Be the angel investor in yourself!

Joan F. Marques - MBA, Doctoral Student
Burbank, California- November, 2002

If an angel investor is "a wealthy individual willing to invest in return for equity in a new venture" (Schermerhorn, 2002, p.245), why not be one to yourself? Of course it will all have to start with the paradigm shift that many management experts are continuously emphasizing: the ability of seeing yourself as a brand. As Tom Peters strikingly stated it, "The Brand called You!"

Time and again we learn that we can only maintain ourselves in today's swiftly changing world if we become life long learners; not necessarily in school but just everywhere our interests take us. So here's the deal:

By being an angel investor in yourself you will have to define a few things:
1. Your area of passion.
2. The skills you already have in house.
3. The additional qualities you will need in order to enable yourself to fully explore the opportunities in your area of passion.
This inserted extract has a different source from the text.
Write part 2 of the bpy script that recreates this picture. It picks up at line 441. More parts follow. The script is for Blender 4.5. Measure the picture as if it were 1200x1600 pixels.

Point 3 involves finding your performance gap: the discrepancy between where you are now and where you want to be skills-wise. And here's where the angel investor in you comes into action. He or she will determine and accommodate:
a) The additional education you will need.
b) The process of contacting those people you will have to hang out with in order to obtain more information about the goal you've set.
c) Lunch or dinner invitations to the ones that will have to become part of your powerful network.
d) All other changes in your current pattern, necessary to bridge the performance gap.

The angel investor in you should save neither efforts nor money to elevate you from the status quo to the desired level of being.

And how about the "equity in a new venture?" In other words, what's in it for the angel investor in you? Well, since your desired goal represents the new venture, the angel investor in you will be more than satisfied with the equity he or she gets when it's achieved. Besides: elevating yourself to a higher level of knowledge, skills, and positions, will make you a more marketable brand: doors that used to be closed will now open for you; positions that used to be out of reach will become attainable; people who used to be far-away heroes in another work universe will suddenly become equal stars in your new state of performing.

An extra word of attention may be appropriate at this point: Do make sure that the area of passion you define is really something you want to explore, focus on, and deepen out, for only when you are genuinely enthused about your goal will your efforts and the commitments your angel investor devoted to you pay off handsomely. And- as the wise Lao Tzu once stated it, "when you do what you really like, you don’t work a day in your life!"

Hence, depending on the degree to which your goal represents your ultimate desires, the perseverance you can work up, and the political strings you can pull, the new venture will deliver either gigantic equity or mediocre one. However, a setback is practically impossible in this scenario.

Now tell me, how much more equity could the angel investor in you wish for?

References:
Schermerhorn, J. R., Jr. (2002). Management ( Seventh ed.). New York: John Wiley & Sons, Inc.